Por supuesto, ese desprecio por las materias recién citadas no fue reemplazado por el vacío. Consumada la ley de Medios, hubo y habrá reflejos de sangre en el ojo. Se llaman ir a los Tribunales para conseguir dictámenes de inconstitucionalidad. Promesas opositoras de revisar la sanción para congraciarse con El Grupo. Periodistas-felpudo a la orden. Un mastín reaparecido, Elisa Carrió, en defensa de no investigar el origen filial de los hijos de Ernestina Herrera de Noble. Y un enorme operativo destinado a posicionar como decisoria la sospechosa voluntad de la senadora correntina, en una votación que terminó 44 a 24. Pero, con todo, esa batería empieza a parecerse a una procesión que va a llorar a la iglesia. De tal manera comenzó a re-suceder el vértigo informativo disperso, supletorio del carácter excluyente que durante semanas le confirieron a la ley mediática. El espeluznante asesinato de un adolescente, en Tigre, reintrodujo de la noche a la mañana la discusión en torno de “la inseguridad”, erigido ya como un clásico de los clásicos del periodismo: aparece y desaparece en relación inversamente proporcional con la ausencia o presencia de noticias políticas mayores. ¿Qué habría acontecido si el hecho se hubiera dado durante la batalla por la ley? Lo mismo que pasó cuando los meses más duros del conflicto con “el campo”. Nada. En esos períodos, la inseguridad desapareció de los medios llevando a una de dos conclusiones que, en realidad, pueden ser concurrentes. O el incremento del delito no es lo alucinante que pintan, o cada vez que lo pintan hay detrás objetivos políticos o de artificios mediáticos (que en mirada de largo alcance terminan siendo la misma cosa).

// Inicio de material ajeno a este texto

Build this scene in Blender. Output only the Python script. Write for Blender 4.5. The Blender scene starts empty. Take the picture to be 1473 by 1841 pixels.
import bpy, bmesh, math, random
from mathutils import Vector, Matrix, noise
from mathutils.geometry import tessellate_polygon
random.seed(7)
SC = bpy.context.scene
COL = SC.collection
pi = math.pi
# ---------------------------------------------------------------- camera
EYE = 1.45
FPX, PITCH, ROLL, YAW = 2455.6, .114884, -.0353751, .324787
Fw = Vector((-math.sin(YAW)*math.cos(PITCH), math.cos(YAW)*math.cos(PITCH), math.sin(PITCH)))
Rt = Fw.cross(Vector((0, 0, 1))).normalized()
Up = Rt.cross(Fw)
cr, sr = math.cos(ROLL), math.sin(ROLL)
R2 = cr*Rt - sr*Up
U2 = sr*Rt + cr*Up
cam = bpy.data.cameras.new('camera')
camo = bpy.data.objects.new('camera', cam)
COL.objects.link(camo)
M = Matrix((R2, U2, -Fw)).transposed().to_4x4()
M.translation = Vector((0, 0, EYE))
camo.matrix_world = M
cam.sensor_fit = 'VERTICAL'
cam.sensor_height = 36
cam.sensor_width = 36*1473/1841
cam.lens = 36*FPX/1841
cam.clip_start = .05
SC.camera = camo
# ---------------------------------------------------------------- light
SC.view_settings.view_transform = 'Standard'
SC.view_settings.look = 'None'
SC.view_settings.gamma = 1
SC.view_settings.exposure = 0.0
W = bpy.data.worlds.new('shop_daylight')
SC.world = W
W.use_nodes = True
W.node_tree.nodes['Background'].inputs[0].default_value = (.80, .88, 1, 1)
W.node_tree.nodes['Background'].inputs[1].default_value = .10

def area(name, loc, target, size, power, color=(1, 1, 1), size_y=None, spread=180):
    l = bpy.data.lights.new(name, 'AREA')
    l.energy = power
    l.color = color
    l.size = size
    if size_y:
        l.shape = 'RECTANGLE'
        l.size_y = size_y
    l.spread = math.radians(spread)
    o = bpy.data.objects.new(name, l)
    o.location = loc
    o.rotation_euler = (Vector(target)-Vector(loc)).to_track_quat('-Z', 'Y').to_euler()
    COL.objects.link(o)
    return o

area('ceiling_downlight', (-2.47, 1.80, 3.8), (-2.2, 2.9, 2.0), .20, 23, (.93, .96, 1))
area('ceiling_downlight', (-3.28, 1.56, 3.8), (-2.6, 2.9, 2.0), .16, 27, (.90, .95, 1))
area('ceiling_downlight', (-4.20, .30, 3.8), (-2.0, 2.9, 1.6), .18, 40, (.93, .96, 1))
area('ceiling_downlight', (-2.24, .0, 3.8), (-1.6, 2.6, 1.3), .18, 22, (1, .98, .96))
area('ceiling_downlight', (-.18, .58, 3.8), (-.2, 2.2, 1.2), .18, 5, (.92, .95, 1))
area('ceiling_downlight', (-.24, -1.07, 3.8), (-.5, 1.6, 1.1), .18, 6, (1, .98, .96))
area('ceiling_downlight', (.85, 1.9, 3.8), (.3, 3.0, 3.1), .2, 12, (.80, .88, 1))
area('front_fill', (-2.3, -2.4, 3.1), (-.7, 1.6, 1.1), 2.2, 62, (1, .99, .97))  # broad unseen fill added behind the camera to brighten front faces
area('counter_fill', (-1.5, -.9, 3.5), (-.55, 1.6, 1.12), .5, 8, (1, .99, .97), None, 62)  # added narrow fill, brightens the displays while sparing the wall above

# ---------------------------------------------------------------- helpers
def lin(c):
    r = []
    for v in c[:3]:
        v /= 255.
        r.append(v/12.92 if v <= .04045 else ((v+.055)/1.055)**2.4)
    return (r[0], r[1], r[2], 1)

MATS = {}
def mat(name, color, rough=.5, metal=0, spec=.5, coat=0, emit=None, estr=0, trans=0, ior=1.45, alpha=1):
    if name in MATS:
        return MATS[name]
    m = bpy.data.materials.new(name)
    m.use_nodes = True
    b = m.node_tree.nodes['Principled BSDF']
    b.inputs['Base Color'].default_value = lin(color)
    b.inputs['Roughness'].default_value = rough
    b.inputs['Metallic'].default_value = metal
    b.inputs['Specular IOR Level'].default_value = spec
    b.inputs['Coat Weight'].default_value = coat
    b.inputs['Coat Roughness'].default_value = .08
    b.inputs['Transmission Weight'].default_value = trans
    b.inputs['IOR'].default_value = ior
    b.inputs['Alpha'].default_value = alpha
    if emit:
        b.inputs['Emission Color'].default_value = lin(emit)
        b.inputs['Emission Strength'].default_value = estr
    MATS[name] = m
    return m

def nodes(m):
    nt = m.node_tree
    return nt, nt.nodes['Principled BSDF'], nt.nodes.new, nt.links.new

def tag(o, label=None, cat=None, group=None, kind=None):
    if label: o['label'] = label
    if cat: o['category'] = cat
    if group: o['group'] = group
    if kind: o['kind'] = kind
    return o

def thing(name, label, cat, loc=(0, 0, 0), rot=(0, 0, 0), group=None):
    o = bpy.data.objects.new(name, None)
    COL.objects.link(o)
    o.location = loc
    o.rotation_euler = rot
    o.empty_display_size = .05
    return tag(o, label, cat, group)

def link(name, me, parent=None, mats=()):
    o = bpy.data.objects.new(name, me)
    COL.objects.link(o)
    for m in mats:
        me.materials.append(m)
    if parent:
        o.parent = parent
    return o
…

Esa lógica de los desvanecimientos noticiosos y permanentes trepó a una de sus cúspides tras la fiesta de sexo oral a que llamó Maradona. A partir de ese momento, diríase que el país y los medios –o al revés, según quiera determinarse el orden de cómo se ancla una agenda– no hablan de otra trama. Veamos lo objetivable. Un director técnico de fútbol, que al fin y al cabo es antes eso que el principal santo y seña para identificar lo argentino en el mundo entero, brinda una nueva muestra de sus desequilibrios emocionales. Ni un marciano pretendería que el episodio quedara desapercibido; y entre otras razones porque, sin justificar y ni siquiera tratar de comprender a Maradona, es igualmente objetiva la saña con la cual venía tratándolo esa parte del periodismo deportivo a la que invitó a fellatiarlo. El se tiene que hacer cargo, como sus acusados, de estimular un espectáculo caníbal. Ambos viven del sensacionalismo. Pero también lo hace el conjunto periodístico que elevó el tema a problema nacional. E igualmente tienen que hacerse cargo de su frivolidad las gentes que dedican su tiempo, su indignación, sus arrebatos, sus llamadas a las radios, a una pelotudez semejante. Perdón por el lugar común, pero imaginemos toda esa energía “analítica” volcada a las cuestiones prioritarias de la sociedad.
Más luego y más allá de ese hecho en sí, aparece, nueva y esplendorosamente, el desparpajo con que los medios colocan el tema. Si un Maradona y unos periodistas bastan y sobran para que vuelva a desaparecer, por ejemplo, “la inseguridad” (dicho de modo maximalista pero –cree uno– de semántica precisa), quiere decir que hay una conjunción entre lo que inventa/ubica el periodismo y lo que “la gente” debate. Hay que alterar ese paradigma. Es nefasto. Nivela para abajo. Acostumbra. Condiciona. Nos hace obedientes en lugar de rebeldes. Se trata de algo de eso cuando se habla de mejorar la oferta mediática, de abrirse a otras voces, de permitir nuevos actores. Con probar no se pierde nada.